The Guardian: Delegitimizing Israel, one image at a time

This hideous essay by Lalia El-Haddad – and the accompanying photo – appeared in CiF yesterday.  El-Haddad wrote:

Using the phrase “prison camp” to describe Gaza…is an understatement and even a misnomer. Prisoners are guilty of a crime, yet they are guaranteed access to certain things – electricity and water, even education – where Gazans are not. What crime did Gazans commit, except, to quote my late grandmother, “being born Palestinian”?

Of course, El-Haddad doesn’t mention that Hamas, the government that a plurality of her citizens voted for in 2006, openly calls for the annihilation of Jews, quotes (in its very founding charter) verbatim from the Protocols of the Elders of Zion, has launched thousands of missiles into Israeli towns, and continues to use scant resources to import more and more sophisticated weaponry in order to eliminate the “Zionist enemy”.

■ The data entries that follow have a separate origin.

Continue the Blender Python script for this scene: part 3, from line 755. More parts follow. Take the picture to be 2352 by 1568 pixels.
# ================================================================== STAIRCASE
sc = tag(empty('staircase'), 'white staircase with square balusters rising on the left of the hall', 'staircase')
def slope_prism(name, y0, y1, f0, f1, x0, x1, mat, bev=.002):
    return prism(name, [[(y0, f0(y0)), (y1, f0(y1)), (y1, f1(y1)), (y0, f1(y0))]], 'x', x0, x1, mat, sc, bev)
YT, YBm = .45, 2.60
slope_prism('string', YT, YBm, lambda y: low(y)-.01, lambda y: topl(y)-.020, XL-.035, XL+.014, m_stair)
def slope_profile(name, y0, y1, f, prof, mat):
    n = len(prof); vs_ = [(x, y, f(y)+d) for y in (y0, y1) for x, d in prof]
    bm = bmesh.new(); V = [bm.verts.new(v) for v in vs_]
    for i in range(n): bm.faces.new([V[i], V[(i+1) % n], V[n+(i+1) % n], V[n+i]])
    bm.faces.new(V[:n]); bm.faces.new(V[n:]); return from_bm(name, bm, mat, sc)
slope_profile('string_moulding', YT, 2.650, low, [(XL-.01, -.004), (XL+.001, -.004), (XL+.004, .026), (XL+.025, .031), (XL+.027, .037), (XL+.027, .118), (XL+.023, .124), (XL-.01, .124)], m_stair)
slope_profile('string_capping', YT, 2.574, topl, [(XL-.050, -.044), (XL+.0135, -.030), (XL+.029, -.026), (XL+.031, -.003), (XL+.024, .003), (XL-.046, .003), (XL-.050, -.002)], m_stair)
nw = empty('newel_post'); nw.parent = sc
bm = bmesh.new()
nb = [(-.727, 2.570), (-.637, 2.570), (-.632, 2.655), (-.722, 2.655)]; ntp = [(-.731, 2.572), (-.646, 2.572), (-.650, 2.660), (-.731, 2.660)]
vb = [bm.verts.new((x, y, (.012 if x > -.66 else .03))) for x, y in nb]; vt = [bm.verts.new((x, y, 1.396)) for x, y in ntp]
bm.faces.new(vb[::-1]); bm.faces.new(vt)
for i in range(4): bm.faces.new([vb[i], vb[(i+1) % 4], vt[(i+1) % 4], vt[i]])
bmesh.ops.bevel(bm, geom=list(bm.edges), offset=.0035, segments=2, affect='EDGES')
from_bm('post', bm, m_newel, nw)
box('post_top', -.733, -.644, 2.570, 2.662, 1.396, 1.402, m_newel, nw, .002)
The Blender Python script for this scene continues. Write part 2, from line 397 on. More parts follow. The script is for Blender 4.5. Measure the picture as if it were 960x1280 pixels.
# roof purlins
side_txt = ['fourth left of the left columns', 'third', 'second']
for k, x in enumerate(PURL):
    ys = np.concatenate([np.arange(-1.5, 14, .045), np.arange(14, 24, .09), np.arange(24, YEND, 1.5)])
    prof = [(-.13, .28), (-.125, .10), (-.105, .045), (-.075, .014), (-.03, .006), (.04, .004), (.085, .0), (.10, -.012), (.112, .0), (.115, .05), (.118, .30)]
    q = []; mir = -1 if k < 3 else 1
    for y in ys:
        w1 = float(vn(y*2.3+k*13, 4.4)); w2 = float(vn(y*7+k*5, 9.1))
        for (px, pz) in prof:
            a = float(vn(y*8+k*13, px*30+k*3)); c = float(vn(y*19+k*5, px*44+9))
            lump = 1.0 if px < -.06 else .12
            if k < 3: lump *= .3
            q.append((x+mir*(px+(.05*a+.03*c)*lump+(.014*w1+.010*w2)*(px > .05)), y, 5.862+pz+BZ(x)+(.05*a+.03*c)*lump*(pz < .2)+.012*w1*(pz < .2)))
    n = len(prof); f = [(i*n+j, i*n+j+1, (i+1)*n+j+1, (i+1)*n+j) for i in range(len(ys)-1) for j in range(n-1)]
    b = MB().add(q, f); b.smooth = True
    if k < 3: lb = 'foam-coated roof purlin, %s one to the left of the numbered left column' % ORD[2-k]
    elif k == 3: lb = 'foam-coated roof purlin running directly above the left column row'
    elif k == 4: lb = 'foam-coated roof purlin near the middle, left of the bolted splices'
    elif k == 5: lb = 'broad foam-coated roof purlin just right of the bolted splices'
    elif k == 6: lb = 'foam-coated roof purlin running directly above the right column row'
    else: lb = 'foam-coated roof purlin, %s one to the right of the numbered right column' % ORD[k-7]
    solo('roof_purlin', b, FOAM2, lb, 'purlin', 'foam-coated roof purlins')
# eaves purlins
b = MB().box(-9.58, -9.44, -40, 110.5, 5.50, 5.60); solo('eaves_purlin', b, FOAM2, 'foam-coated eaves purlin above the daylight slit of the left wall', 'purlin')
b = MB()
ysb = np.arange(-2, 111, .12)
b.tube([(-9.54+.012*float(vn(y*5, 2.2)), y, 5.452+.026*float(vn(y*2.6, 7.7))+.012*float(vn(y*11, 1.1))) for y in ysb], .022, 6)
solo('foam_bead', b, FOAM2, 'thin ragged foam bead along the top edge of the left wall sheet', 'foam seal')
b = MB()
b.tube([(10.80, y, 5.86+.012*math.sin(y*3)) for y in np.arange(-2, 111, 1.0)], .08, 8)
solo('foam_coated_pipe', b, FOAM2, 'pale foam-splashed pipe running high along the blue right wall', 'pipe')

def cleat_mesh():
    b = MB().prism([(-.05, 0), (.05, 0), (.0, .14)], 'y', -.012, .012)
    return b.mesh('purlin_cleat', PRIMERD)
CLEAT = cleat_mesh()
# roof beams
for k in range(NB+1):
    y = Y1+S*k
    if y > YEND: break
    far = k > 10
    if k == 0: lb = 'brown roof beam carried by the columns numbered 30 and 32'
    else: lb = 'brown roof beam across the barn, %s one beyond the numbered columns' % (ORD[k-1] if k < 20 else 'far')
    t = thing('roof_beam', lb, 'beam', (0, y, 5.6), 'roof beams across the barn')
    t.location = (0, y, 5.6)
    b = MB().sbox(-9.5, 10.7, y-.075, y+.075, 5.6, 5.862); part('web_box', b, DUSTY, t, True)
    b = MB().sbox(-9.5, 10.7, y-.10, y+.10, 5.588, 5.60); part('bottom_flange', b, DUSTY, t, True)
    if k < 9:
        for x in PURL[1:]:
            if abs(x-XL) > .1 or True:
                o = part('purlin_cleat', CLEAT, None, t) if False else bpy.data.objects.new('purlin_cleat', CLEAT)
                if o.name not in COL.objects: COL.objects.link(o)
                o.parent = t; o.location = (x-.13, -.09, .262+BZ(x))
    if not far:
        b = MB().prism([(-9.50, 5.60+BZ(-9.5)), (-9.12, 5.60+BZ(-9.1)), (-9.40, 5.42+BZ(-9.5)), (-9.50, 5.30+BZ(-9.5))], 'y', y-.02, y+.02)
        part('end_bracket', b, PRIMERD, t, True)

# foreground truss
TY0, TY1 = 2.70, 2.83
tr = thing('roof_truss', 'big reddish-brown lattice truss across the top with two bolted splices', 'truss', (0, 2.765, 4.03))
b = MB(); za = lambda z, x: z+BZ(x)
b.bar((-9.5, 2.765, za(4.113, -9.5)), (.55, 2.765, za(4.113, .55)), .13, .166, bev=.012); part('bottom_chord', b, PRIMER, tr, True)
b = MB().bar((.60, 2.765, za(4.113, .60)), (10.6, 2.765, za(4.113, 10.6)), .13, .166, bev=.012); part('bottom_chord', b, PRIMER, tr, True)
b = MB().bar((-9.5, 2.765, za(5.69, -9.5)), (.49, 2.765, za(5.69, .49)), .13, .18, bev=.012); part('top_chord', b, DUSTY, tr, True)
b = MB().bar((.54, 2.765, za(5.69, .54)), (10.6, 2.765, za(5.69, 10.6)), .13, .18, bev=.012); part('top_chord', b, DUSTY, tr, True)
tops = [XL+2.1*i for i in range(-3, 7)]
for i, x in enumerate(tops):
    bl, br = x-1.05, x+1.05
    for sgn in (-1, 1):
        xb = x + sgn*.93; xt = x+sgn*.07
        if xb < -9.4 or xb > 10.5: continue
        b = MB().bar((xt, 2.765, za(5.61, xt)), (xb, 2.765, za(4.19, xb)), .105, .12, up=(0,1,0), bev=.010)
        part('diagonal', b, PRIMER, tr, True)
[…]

No, for writers like El-Haddad, Israel’s guilt and cruelty is simply immutable – a hateful narrative that the editors at the Guardian are all too happy to allow.

There was, however, one small problem.  The photo – clearly meant to reinforce the characterization of Gaza as a prison camp – was taken in Gaza back in 2005, BEFORE Israel’s unilateral withdrawal from the territory.

CiF eventually removed the image (without explanation), but their editors’ initial willingness to use imagery meant to evoke such  an ugly calumny says quite a bit about their seemingly visceral hostility towards Israel. A picture, indeed, says a thousand words.